U.N. Secretary-General Kofi Annan has delivered a report to the Security Council detailing his recent trip to Afghanistan, Pakistan, Iran and other nations.

Mr. Annan's speech focused on efforts to strengthen the interim government in Afghanistan. He said recent aid pledges from nations around the world must be delivered immediately so the new administration can begin implementing much needed reforms.

The Secretary-General also placed considerable emphasis on the issue of security, saying all other reforms depend on it. "Security was the number one preoccupation of everyone we met in Afghanistan," he said. "Indeed, the security situation remains precarious. And without security, reconstruction will not be possible and donors will not be able to disperse the money they have so generously pledged." Mr. Annan also touched on several other pressing issues. He described talks with Pakistan President Pervez Musharraf, and said they discussed rising tensions between Pakistan and India.

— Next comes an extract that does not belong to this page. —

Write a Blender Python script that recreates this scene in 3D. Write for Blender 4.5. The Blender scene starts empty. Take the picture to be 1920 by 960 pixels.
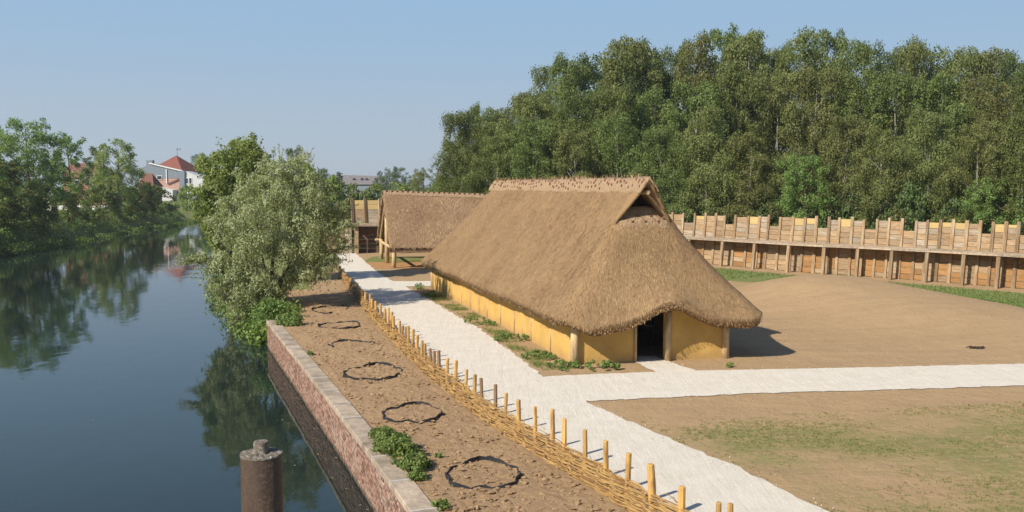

According to Mr. Annan, Mr. Musharraf showed a willingness to resume diplomatic discussions over the status of Kashmir.

Secretary-General Annan also referred to the ongoing violence between Israelis and Palestinians. He said many world leaders he consulted on his trip, including the President of Iran and Secretary of State Colin Powell, expressed hope that peace talks can be resumed. "We need to find a way to get the parties back to the negotiating table where all issues can be addressed, terrorism as well as the occupation," said Kofi Annan. "Without this wider political context, and without some alleviation of the humanitarian plight of the Palestinians, I fear that progress will be nearly impossible, and the risk of further violence all too great. Mr. Annan said he would continue to do his utmost to resolve what he called the "impasse" between the Israelis and Palestinians.